When your business card boldly states you want to make the world a better place, don’t expect to leave a Conscious Capitalism conference unchallenged.

That’s what happened to Jeff Sinelli, founder and chief vibe officer of Dallas-based Which Wich Superior Sandwiches, when he attended his first Conscious Capitalism conference in San Francisco in 2013, and the CEO of the Container Store asked him what he was doing to live up to his business card’s mantra.

Chastised, Sinelli ruminated on it during the flight back to Dallas, and came up with how he could make the world a better place: peanut-butter-and-jelly sandwiches.
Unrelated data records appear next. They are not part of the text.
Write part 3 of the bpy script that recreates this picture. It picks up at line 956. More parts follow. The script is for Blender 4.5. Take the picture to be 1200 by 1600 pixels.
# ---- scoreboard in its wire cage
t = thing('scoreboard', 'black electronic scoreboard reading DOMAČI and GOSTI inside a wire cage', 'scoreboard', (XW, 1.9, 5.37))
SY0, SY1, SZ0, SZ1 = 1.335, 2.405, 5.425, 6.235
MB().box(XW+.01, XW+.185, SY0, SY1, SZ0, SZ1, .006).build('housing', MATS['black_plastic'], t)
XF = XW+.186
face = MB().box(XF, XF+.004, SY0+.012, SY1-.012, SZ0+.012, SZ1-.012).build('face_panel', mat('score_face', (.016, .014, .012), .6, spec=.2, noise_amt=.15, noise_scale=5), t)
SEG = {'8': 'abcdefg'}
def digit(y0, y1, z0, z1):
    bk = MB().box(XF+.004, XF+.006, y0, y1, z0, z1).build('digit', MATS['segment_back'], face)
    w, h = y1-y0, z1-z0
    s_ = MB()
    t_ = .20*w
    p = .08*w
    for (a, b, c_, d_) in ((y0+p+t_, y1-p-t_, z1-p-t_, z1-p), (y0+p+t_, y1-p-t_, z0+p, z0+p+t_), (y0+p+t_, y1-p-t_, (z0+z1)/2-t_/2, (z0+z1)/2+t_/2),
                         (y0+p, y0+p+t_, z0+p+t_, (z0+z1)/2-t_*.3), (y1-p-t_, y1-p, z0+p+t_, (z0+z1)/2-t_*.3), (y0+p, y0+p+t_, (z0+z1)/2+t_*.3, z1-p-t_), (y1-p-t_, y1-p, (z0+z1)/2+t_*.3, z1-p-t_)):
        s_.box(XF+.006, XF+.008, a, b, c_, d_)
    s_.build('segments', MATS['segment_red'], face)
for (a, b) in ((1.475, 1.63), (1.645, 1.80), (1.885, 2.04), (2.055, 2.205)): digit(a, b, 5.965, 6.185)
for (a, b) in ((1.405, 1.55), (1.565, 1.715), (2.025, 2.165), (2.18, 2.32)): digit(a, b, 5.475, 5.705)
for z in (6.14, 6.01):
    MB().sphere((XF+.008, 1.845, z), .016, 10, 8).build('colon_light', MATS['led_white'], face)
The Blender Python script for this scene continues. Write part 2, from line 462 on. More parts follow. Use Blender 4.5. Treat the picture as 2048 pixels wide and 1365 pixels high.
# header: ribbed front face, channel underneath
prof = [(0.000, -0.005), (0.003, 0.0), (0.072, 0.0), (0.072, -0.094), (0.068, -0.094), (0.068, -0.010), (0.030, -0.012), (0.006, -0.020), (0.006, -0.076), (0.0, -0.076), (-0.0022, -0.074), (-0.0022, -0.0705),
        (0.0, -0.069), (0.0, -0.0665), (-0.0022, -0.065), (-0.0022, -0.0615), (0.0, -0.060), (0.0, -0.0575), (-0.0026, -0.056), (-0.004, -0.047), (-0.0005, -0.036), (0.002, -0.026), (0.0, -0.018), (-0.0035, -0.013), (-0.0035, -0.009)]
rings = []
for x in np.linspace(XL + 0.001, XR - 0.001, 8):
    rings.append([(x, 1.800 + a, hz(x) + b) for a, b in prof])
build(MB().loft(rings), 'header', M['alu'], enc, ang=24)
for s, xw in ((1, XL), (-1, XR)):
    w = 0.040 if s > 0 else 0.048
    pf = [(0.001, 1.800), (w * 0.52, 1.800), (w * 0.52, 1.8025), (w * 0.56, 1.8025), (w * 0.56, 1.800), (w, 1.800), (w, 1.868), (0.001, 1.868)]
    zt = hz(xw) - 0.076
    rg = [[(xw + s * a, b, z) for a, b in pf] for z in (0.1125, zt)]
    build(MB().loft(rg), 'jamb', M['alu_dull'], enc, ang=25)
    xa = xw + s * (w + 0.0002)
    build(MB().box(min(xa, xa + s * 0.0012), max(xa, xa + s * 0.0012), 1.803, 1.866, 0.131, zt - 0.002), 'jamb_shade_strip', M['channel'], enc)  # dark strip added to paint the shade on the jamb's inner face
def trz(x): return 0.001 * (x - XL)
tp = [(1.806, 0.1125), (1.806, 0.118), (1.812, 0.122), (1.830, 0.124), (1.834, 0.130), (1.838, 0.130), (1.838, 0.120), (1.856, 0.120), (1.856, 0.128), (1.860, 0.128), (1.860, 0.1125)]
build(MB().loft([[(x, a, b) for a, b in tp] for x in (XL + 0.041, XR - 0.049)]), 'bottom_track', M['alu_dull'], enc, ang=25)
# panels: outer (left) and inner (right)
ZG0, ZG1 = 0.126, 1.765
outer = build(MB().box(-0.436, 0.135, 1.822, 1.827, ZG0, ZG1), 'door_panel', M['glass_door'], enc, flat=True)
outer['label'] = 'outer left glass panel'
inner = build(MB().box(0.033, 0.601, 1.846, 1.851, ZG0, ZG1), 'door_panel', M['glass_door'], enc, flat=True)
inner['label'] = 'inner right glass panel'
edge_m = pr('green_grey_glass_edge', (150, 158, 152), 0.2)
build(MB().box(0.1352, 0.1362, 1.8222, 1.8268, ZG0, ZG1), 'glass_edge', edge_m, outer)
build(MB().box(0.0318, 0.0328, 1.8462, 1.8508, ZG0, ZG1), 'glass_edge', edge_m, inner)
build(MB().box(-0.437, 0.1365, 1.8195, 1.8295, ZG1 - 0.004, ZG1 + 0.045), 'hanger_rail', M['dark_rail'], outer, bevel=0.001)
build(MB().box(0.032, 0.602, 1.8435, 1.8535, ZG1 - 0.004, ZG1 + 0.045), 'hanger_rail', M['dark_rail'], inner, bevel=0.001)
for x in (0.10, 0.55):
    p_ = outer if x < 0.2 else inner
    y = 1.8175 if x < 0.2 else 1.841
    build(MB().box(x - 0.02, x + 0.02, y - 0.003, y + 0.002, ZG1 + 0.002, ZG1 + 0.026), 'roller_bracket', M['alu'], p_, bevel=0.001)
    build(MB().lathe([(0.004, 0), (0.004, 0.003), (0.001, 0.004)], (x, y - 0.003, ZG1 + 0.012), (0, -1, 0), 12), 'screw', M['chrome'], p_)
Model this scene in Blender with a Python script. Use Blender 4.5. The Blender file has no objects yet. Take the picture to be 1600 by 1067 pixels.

One of the reasons PB&J sandwiches came to mind, according to Hala Habai, director of communications for the 400-unit chain, is that Sinelli consumed quite a few of the low-cost, nutritious sandwiches during lean times in his entrepreneurial journey. Sinelli created fast-casual concept Genghis Grill before selling it and starting Which Wich.

Project PB&J was launched in mid-2014 and by year end Which Wich stores sold about 50,000 sandwiches for around $3 each, which means 100,000 sandwiches were donated to local shelters and through other avenues where hungry people seek food. For every peanut-butter-and-jelly sandwich bought in the restaurants, an additional one is donated to the community or “banked” for large-scale areas of need, says Habai. Think Toms, which provides shoes to a person in need for every pair someone buys. While a few Which Wich customers eat the PB&J sandwich themselves, most donate the sandwich back to the store. Others hand them out to homeless people they encounter on their way home or as they go back to their office.

A display showcasing the sandwiches along with the mission statement is located by the cash register.

Sinelli’s goal is 1 million sandwiches in 2015, Habai says. The Dallas-based company has locations in 38 states and eight foreign countries.

One franchisee on board with Sinelli’s “go-big-or-go-home” attitude is 30-year-old Patrick Melody, a three-unit franchisee in Minneapolis. “I love it,” he says of the program. “Jeff nailed it. He’s that person—it’s never a costume with him—he’s not just cashing in” on compassionate capitalism.

On the day Franchise Times visited the Minneapolis skyway location, Melody took off his suit jacket and donned an apron over his yellow-striped tie to demonstrate for the camera how the sandwiches are made. With some help from his staff, he performed the ritual known to every mother out there: spread peanut butter on one slice of white bread, spread grape jelly on the other and place the sticky sides together. The uncut sandwich is then placed in a wax-paper bag and sealed with a Project PB&J sticker.

Most of his customers—especially in the downtown location—buy the sandwich and donate it back, Melody says. Customers have already filled out the information on a sandwich bag, which serves as a recipe card, by the time they reach the counter, so the $3 is an add-on.

Other businesses ask for $1 at the register for various charities, Habai says, “and you don’t know where it goes.” The PB&J sandwich, she adds, is tangible.